Marion Burns, Penn Center’s board chair and interim executive director, sees great potential in the partnership. “The project promotes two-way interactions between communities in the Gullah Geechee Cultural Heritage Corridor and academic institutions,” he said. “This is an opportunity for a new kind of approach for the arts and humanities that emphasizes community along with history, culture and heritage.” [Note: Marion Burns passed away in late 2021.]

The Mellon Foundation grant is the third in recent years for the Willson Center.
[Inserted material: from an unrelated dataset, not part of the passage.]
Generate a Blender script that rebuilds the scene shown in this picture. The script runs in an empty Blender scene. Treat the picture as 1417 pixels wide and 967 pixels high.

A 2018 grant expanded the Willson Center’s Global Georgia Initiative to support humanities and arts research projects, and another in 2019 piloted a regional consortium of state flagship universities and public partners for the study of environmental humanities in coastal contexts.

Barbara McCaskill and Nicholas Allen

Barbara McCaskill and Nicholas Allen

“This opportunity to seed new learning experiences allows the Willson Center to grow the branches of inspiration and innovation that connect students across the region,” Allen said. “The continuing support of the Mellon Foundation, as well as that of the UGA Office of Research, helps us expand the meaning of inclusive and visionary programming, and to root our efforts in community alliance.”

Grant-funded activities, which will run through June 2025, will begin in early 2021 with calls for proposals for artists in residence, research residencies and place-based study classes.

“This partnership between Penn Center and the Willson Center will affirm UGA’s role as an innovative leader among public universities in place-based learning,” McCaskill said. “It builds upon and highlights the strengths of humanities and arts students as communicators, collaborators and engaged citizens of the state and region.”